(MATERIAL):
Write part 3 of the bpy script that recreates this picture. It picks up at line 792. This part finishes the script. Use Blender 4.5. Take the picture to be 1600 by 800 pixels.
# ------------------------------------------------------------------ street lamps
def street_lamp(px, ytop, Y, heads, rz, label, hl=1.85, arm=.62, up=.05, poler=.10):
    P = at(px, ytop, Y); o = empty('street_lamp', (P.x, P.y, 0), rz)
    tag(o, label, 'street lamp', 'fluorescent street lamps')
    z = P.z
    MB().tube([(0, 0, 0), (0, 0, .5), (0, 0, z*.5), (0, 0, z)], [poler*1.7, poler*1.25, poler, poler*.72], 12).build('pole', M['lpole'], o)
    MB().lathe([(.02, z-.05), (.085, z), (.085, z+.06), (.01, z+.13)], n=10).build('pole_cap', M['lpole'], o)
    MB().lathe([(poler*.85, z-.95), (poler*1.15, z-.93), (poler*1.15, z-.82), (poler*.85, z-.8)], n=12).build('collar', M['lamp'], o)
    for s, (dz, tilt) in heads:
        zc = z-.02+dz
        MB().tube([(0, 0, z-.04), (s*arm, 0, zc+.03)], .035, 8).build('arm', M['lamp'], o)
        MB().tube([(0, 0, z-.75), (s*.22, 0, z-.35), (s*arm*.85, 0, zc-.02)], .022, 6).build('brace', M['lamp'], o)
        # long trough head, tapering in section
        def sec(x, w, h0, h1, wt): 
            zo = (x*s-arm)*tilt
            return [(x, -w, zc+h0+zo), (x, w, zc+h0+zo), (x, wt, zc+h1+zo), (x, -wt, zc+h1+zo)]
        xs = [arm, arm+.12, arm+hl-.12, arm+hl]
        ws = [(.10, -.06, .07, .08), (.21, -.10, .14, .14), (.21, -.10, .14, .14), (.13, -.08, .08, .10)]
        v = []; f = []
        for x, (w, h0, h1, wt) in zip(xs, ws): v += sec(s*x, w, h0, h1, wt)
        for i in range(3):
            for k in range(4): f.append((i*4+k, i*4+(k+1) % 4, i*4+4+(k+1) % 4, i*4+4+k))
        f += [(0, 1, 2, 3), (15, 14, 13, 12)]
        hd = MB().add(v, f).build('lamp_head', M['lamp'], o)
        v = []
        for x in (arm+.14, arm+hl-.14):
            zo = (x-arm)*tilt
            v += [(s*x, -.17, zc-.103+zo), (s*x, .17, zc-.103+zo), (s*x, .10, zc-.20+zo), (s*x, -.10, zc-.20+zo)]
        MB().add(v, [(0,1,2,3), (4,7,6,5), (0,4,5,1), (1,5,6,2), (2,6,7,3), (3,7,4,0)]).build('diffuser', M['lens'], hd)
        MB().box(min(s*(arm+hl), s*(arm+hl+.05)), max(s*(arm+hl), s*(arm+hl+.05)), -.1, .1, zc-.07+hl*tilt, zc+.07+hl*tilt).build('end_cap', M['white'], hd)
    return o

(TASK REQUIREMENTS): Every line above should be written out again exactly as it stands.

(RESPONSE TO THE TASK):
Write part 3 of the bpy script that recreates this picture. It picks up at line 792. This part finishes the script. Use Blender 4.5. Take the picture to be 1600 by 800 pixels.
# ------------------------------------------------------------------ street lamps
def street_lamp(px, ytop, Y, heads, rz, label, hl=1.85, arm=.62, up=.05, poler=.10):
    P = at(px, ytop, Y); o = empty('street_lamp', (P.x, P.y, 0), rz)
    tag(o, label, 'street lamp', 'fluorescent street lamps')
    z = P.z
    MB().tube([(0, 0, 0), (0, 0, .5), (0, 0, z*.5), (0, 0, z)], [poler*1.7, poler*1.25, poler, poler*.72], 12).build('pole', M['lpole'], o)
    MB().lathe([(.02, z-.05), (.085, z), (.085, z+.06), (.01, z+.13)], n=10).build('pole_cap', M['lpole'], o)
    MB().lathe([(poler*.85, z-.95), (poler*1.15, z-.93), (poler*1.15, z-.82), (poler*.85, z-.8)], n=12).build('collar', M['lamp'], o)
    for s, (dz, tilt) in heads:
        zc = z-.02+dz
        MB().tube([(0, 0, z-.04), (s*arm, 0, zc+.03)], .035, 8).build('arm', M['lamp'], o)
        MB().tube([(0, 0, z-.75), (s*.22, 0, z-.35), (s*arm*.85, 0, zc-.02)], .022, 6).build('brace', M['lamp'], o)
        # long trough head, tapering in section
        def sec(x, w, h0, h1, wt): 
            zo = (x*s-arm)*tilt
            return [(x, -w, zc+h0+zo), (x, w, zc+h0+zo), (x, wt, zc+h1+zo), (x, -wt, zc+h1+zo)]
        xs = [arm, arm+.12, arm+hl-.12, arm+hl]
        ws = [(.10, -.06, .07, .08), (.21, -.10, .14, .14), (.21, -.10, .14, .14), (.13, -.08, .08, .10)]
        v = []; f = []
        for x, (w, h0, h1, wt) in zip(xs, ws): v += sec(s*x, w, h0, h1, wt)
        for i in range(3):
            for k in range(4): f.append((i*4+k, i*4+(k+1) % 4, i*4+4+(k+1) % 4, i*4+4+k))
        f += [(0, 1, 2, 3), (15, 14, 13, 12)]
        hd = MB().add(v, f).build('lamp_head', M['lamp'], o)
        v = []
        for x in (arm+.14, arm+hl-.14):
            zo = (x-arm)*tilt
            v += [(s*x, -.17, zc-.103+zo), (s*x, .17, zc-.103+zo), (s*x, .10, zc-.20+zo), (s*x, -.10, zc-.20+zo)]
        MB().add(v, [(0,1,2,3), (4,7,6,5), (0,4,5,1), (1,5,6,2), (2,6,7,3), (3,7,4,0)]).build('diffuser', M['lens'], hd)
        MB().box(min(s*(arm+hl), s*(arm+hl+.05)), max(s*(arm+hl), s*(arm+hl+.05)), -.1, .1, zc-.07+hl*tilt, zc+.07+hl*tilt).build('end_cap', M['white'], hd)
    return o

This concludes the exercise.